Chega o ponto em que sabemos o que Adele quer: achar Emma e liberar o que ela quer soltar a todo custo, mesmo demonstrando um comportamento um tanto que contido. O reencontro finalmente acontece num bar, onde conhecemos Emma e descobrimos que ela não é somente uma bela imagem Angelical que despertou os desejos da protagonista, como também uma garota entendida e resolvida na vida como uma artista. Embora Léa Seydoux não possua o mesmo tempo de cena de Adele Exarchopoulos, ela simplesmente domina em cena quando ela surge, passando segurança de sua personagem, protagonizando momentos fortes e que não deve nada para a sua colega de cena.
Com o reencontro e o inicio de uma forte relação amorosa, surge a tão badalada e polêmica cena de amor entre as duas. Embora tenha causado furor no Festival de Cannes devido a essa cena, o que vemos não é nada gratuito, mas sim justificado. Durante mais de uma hora de filme vemos a protagonista em uma cruzada para liberar os seus desejos internos e o que vemos é o resultado mais do que justo. Graças a Abdellatif Kechiche e sua câmera, vemos uma cena de sexo de uma maneira bela, onde presenciamos cada centímetro dos corpos das duas e passando para nos a sensação de fusão de pele entre ambas as protagonistas, criando assim uma visão incomum, em sete minutos que sintetiza muito bem o que ambas sentem uma pela outra naquele momento forte e singelo.
Após isso, presenciamos a construção dessa relação, onde elas conhecem aos poucos o mundo de cada uma delas, desde os seus atrativos, como também suas imperfeições. Como em toda relação que se preze, o que começa como uma bela historia de amor, acaba não sendo exatamente o que se esperava. Não que ambas não se amem, mas são suas personalidades distintas que colocam a relação em xeque.
Enquanto Emma sabe o que realmente quer na vida, Adele ainda se encontra num redemoinho de incertezas, que há faz descascar outras camadas de sua confusão de pensamentos e sentimentos.

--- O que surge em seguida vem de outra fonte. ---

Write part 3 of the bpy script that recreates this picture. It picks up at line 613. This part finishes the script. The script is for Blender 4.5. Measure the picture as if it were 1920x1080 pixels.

A conseqüência disso faz com que elas se coloquem num desafio de saber sobreviver numa realidade em que o amor, por mais que o desejamos, machuca e nos faz nos levar num caminho sem retorno. Provocamos os nossos atos, mas as conseqüências sempre será outra história a ser enfrentada.
Em seu ato final, vemos as protagonistas sobrevivendo às conseqüências de suas escolhas, mas jamais mudando o que ambas sentem uma pela outra. Não há um final feliz, mas também não é nenhuma tragédia, e sim um recomeço, no qual desejamos segui-lo e saber qual seria o próximo passo delas.
Apesar das três horas de duração, Azul é a cor mais quente é um filme a ser degustado, saboreado vagarosamente e deve ser visto com mente aberta. Os que não entendem o que eu quero dizer, que fiquem do lado de fora do cinema.